For his part, Jacobsen played down press reports that said Shearer, as he is Rushdie's only generational peer among the three Salman-substitutes, will have to do the majority of the escorting. "We expect to spread the wealth evenly among the three KGB-Row, Dole gentlemen. We didn't select our Rushdie replacement escorts team without giving serious consideration to the talents and abilities of each of the team members. It wouldn't be fair if we load Brent up with most of the social opportunities growing out of this groundbreaking agreement. Plus, neither Skyhorse or Miller have those hillbilly-looking missing teeth that some society women fans of Rushdie's may find off-putting in Brent's otherwise charming self-presentation."
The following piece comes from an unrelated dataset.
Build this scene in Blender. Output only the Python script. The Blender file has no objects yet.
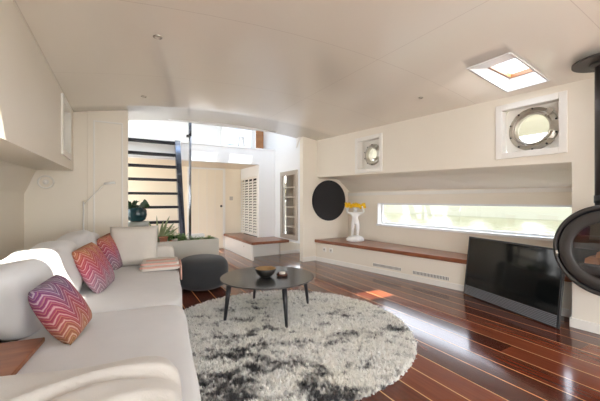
import bpy, bmesh, math, random
from mathutils import Vector, Matrix, noise
random.seed(7)
PI = math.pi
SC = bpy.context.scene
COL = SC.collection

# ------------------------------------------------------------------ materials
def mat(name, col, rough=.5, metal=0., spec=.5, coat=0., bump=None, var=None, sheen=0., trans=0., coat_rough=.05):
    m = bpy.data.materials.new(name); m.use_nodes = True
    nt = m.node_tree; b = nt.nodes['Principled BSDF']
    b.inputs['Base Color'].default_value = (*col, 1)
    b.inputs['Roughness'].default_value = rough
    b.inputs['Metallic'].default_value = metal
    b.inputs['Specular IOR Level'].default_value = spec
    b.inputs['Coat Weight'].default_value = coat
    b.inputs['Coat Roughness'].default_value = coat_rough
    b.inputs['Sheen Weight'].default_value = sheen
    b.inputs['Transmission Weight'].default_value = trans
    tc = nt.nodes.new('ShaderNodeTexCoord')
    if var:                                    # (scale, amount)
        n = nt.nodes.new('ShaderNodeTexNoise'); n.inputs['Scale'].default_value = var[0]; n.inputs['Detail'].default_value = 4
        nt.links.new(tc.outputs['Object'], n.inputs['Vector'])
        mx = nt.nodes.new('ShaderNodeMix'); mx.data_type = 'RGBA'
        mx.inputs[6].default_value = (*[c*(1-var[1]) for c in col], 1)
        mx.inputs[7].default_value = (*[min(1, c*(1+var[1])) for c in col], 1)
        nt.links.new(n.outputs['Fac'], mx.inputs[0]); nt.links.new(mx.outputs[2], b.inputs['Base Color'])
    if bump:                                   # (scale, strength, distance)
        n2 = nt.nodes.new('ShaderNodeTexNoise'); n2.inputs['Scale'].default_value = bump[0]; n2.inputs['Detail'].default_value = 3
        nt.links.new(tc.outputs['Object'], n2.inputs['Vector'])
        bp = nt.nodes.new('ShaderNodeBump'); bp.inputs['Strength'].default_value = bump[1]; bp.inputs['Distance'].default_value = bump[2]
        nt.links.new(n2.outputs['Fac'], bp.inputs['Height']); nt.links.new(bp.outputs['Normal'], b.inputs['Normal'])
    return m

def math_node(nt, op, a, b=None):
    n = nt.nodes.new('ShaderNodeMath'); n.operation = op
    for i, v in enumerate((a, b)):
        if v is None: continue
        if isinstance(v, (int, float)): n.inputs[i].default_value = v
        else: nt.links.new(v, n.inputs[i])
    return n.outputs[0]

def ramp(nt, fac, stops, interp='LINEAR'):
    r = nt.nodes.new('ShaderNodeValToRGB'); r.color_ramp.interpolation = interp
    els = r.color_ramp.elements
    els[0].position = stops[0][0]; els[0].color = (*stops[0][1], 1)
    els[1].position = stops[-1][0]; els[1].color = (*stops[-1][1], 1)
    for p, c in stops[1:-1]:
        e = els.new(p); e.color = (*c, 1)
    nt.links.new(fac, r.inputs[0]); return r.outputs[0]

def floor_material():
    m = mat('mahogany_deck', (.12, .03, .015), .15, spec=.45, coat=.2)
    nt = m.node_tree; b = nt.nodes['Principled BSDF']
    tc = nt.nodes.new('ShaderNodeTexCoord'); sp = nt.nodes.new('ShaderNodeSeparateXYZ')
    nt.links.new(tc.outputs['Object'], sp.inputs[0])
    u = math_node(nt, 'DIVIDE', math_node(nt, 'ADD', sp.outputs[0], -.0245 + 1.87), .187)
    fr = math_node(nt, 'FRACT', u); fl = math_node(nt, 'FLOOR', u)
    ln = math_node(nt, 'FLOOR', math_node(nt, 'ADD', math_node(nt, 'DIVIDE', sp.outputs[1], 2.6), math_node(nt, 'MULTIPLY', fl, .37)))
    cv = nt.nodes.new('ShaderNodeCombineXYZ'); nt.links.new(fl, cv.inputs[0]); nt.links.new(ln, cv.inputs[1])
    wn = nt.nodes.new('ShaderNodeTexWhiteNoise'); wn.noise_dimensions = '2D'; nt.links.new(cv.outputs[0], wn.inputs['Vector'])
    mp = nt.nodes.new('ShaderNodeMapping'); mp.inputs['Scale'].default_value = (22, 1.3, 1); nt.links.new(tc.outputs['Object'], mp.inputs[0])
    gn = nt.nodes.new('ShaderNodeTexNoise'); gn.inputs['Scale'].default_value = 2.2; gn.inputs['Detail'].default_value = 6; nt.links.new(mp.outputs[0], gn.inputs['Vector'])
    f = math_node(nt, 'ADD', math_node(nt, 'MULTIPLY', wn.outputs['Value'], .55), math_node(nt, 'MULTIPLY', gn.outputs['Fac'], .5))
    wood = ramp(nt, f, [(0, (.035, .009, .006)), (.4, (.10, .023, .012)), (.7, (.18, .045, .021)), (1, (.27, .08, .035))])
    seam = math_node(nt, 'LESS_THAN', fr, .042)
    mx = nt.nodes.new('ShaderNodeMix'); mx.data_type = 'RGBA'
    nt.links.new(seam, mx.inputs[0]); nt.links.new(wood, mx.inputs[6]); mx.inputs[7].default_value = (.72, .40, .18, 1)
    nt.links.new(mx.outputs[2], b.inputs['Base Color'])
    bp = nt.nodes.new('ShaderNodeBump'); bp.inputs['Strength'].default_value = .12; bp.inputs['Distance'].default_value = .004
    nt.links.new(gn.outputs['Fac'], bp.inputs['Height']); nt.links.new(bp.outputs['Normal'], b.inputs['Normal'])
    return m

def wood_material(name, dark, light, scale=(2, 14, 14), rough=.3, coat=.3):
    m = mat(name, light, rough, coat=coat); nt = m.node_tree; b = nt.nodes['Principled BSDF']
    tc = nt.nodes.new('ShaderNodeTexCoord'); mp = nt.nodes.new('ShaderNodeMapping'); mp.inputs['Scale'].default_value = scale
    nt.links.new(tc.outputs['Object'], mp.inputs[0])
    n = nt.nodes.new('ShaderNodeTexNoise'); n.inputs['Scale'].default_value = 1.5; n.inputs['Detail'].default_value = 6; n.inputs['Distortion'].default_value = .6
    nt.links.new(mp.outputs[0], n.inputs['Vector'])
    nt.links.new(ramp(nt, n.outputs['Fac'], [(.25, dark), (.75, light)]), b.inputs['Base Color'])
    return m

def ceiling_material():
    m = mat('ceiling_gloss_paint', (.87, .80, .695), .32, spec=.5, coat=.9, coat_rough=.17); nt = m.node_tree; b = nt.nodes['Principled BSDF']
    tc = nt.nodes.new('ShaderNodeTexCoord'); sp = nt.nodes.new('ShaderNodeSeparateXYZ'); nt.links.new(tc.outputs['Object'], sp.inputs[0])
    fy = math_node(nt, 'FRACT', math_node(nt, 'DIVIDE', math_node(nt, 'ADD', sp.outputs[1], 12.2 - .81), 1.22))
    fx = math_node(nt, 'FRACT', math_node(nt, 'DIVIDE', math_node(nt, 'ADD', sp.outputs[0], 20), 2.44))
    s = math_node(nt, 'MAXIMUM', math_node(nt, 'LESS_THAN', fy, .004), math_node(nt, 'LESS_THAN', fx, .002))
    mx = nt.nodes.new('ShaderNodeMix'); mx.data_type = 'RGBA'; nt.links.new(s, mx.inputs[0])
    mx.inputs[6].default_value = (.87, .80, .695, 1); mx.inputs[7].default_value = (.70, .62, .53, 1)
    nt.links.new(mx.outputs[2], b.inputs['Base Color'])
    n = nt.nodes.new('ShaderNodeTexNoise'); n.inputs['Scale'].default_value = 1.6; n.inputs['Detail'].default_value = 1; nt.links.new(tc.outputs['Object'], n.inputs['Vector'])
    bp = nt.nodes.new('ShaderNodeBump'); bp.inputs['Strength'].default_value = .12; bp.inputs['Distance'].default_value = .05
    nt.links.new(n.outputs['Fac'], bp.inputs['Height']); nt.links.new(bp.outputs['Normal'], b.inputs['Normal']); nt.links.new(bp.outputs['Normal'], b.inputs['Coat Normal'])
    return m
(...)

To make reservations to spend time with any of the KGB - Row, Dole Rushdie replacements, please contact Chris Jacobsen at the his lower Fifth Avenue office, the Strand kiosk opposite the Sherry-Netherland, as the well-connected agent eschews any but person-to-person inquiries.
In other news, an unidentified source said Rushdie doesn't consider Granta editor John Freeman "a Quisling" because he was willing to publish a Rushdie story turned down by the magazine's previous editor, Alex Clark.
Any implications that Freeman's willingness to do the bidding of the publication's owners resembled, although with an opposite outcome, the "Saturday Night Massacre" of the Watergate era is incorrect according to this individual.
(The "Saturday Night Massacre" was the term given by political commentators to U.S. President Richard Nixon's executive dismissal of independent special prosecutor Archibald Cox, and the resignations of Attorney General Elliot Richardson and Deputy Attorney General William Ruckelshaus on October 20, 1973.)